Sinlung /
25 February 2014

India’s Oldest MP Ready to Retire

By Rajesh Roy

Rishang Keishing has served as a state and federal politician during the reign of every prime minister of India from Jawaharlal Nehru, who first held the post, to Manmohan Singh, its current incumbent.

On April 9, aged 94, having spent over sixty years as a lawmaker in the world’s largest democracy, Mr. Keishing says he will retire to spend more time in his garden.

“It has been a wonderful journey, but it’s time to retire,” Mr. Keishing told India Real Time in a telephone interview Monday from the north-eastern city of Imphal in Manipur where he served four terms as chief minister.

Mr. Keishing has spent the past two terms in the upper house or Rajya Sabha for the ruling-Congress party having been an MP for more than a decade in the lower house.

The veteran politician’s tryst with Indian politics dates back to 1952, when he was elected member to the first term of the Lok Sabha, or lower house of Parliament, from north-eastern Manipur state for the Indian Socialist Party. He has since served as a state-level politician as well as the chief minister of his state.

Mr. Keishing joined the Indian National Congress under the leadership of Mr. Nehru in 1964 and remained  a Congress politician ever since.

He has been a front-row witness to the turbulence of Indian politics since the freedom struggle in the 1940s and survived an attempt on his life in 1985 by alleged rebels in his state.

What worries him today, Mr. Keishing says, is the growing evidence of “vested interests” among politicians.

“When we had joined, political leaders wanted to serve the nation without any selfishness. Today, it’s not so,” said the Mr. Keishing who ruled Manipur until the late 1990s.

The popularity of the ruling-Congress party has plummeted in recent years as the government has wrestled with allegations of corruption against some of its leaders, an inability to control food inflation, an economic slowdown and concerns about the safety of women in the country.

Prime Minister Singh announced in January that he will not seek a third term as prime minister and the party is currently faring badly in polls ahead of general elections due by May.

For Mr. Keishing, both the ruling party and the opposition should show more appreciation for each other, in the national interest—something he says that has been missing in Indian politics in recent times.

“Leaders like Pandit Nehru and Sardar [Vallabhbhai] Patel welcomed us with open hearts and helped us wherever needed. Something similar is required now,” Mr. Keishing said.

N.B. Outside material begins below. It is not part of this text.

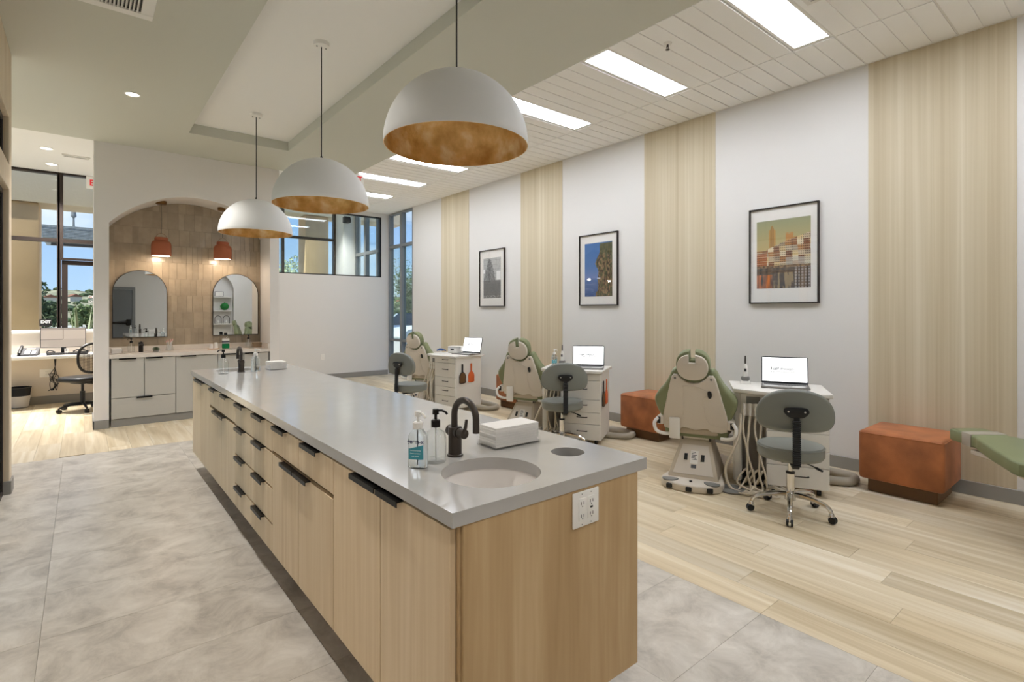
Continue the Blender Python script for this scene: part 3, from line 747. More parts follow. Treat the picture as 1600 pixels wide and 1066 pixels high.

The Indian Parliament descended into pandemonium earlier this month in a dispute over the creation of a new state with one lawmaker letting off pepper spray and another allegedly brandishing a knife during a debate.

Mr. Keishing, who worked with three generations of the powerful Nehru-Gandhi family, plans to devote his retired life to gardening and doing things which he couldn’t as a busy politician. But he promises to continue to lobby on behalf of his former constituents.

“I will keep raising issues that concern my state,” he said.

Mr. Keishing comes from Ukhrul district in Manipur, and is married to Khatingla Keishing. The couple have four sons and two daughters.  In 1985, while chief minister, he survived a bid on his life when his convoy was attacked by alleged rebels. Four of his security staff were killed in the attack and several were injured.

In Dec. 2003 Mr. Keishing was congratulated for being a member of the first Lok Sabha by the-then Prime Minister Atal Bihari Vajpayee during a celebration of 200th  session of the Rajya Sabha.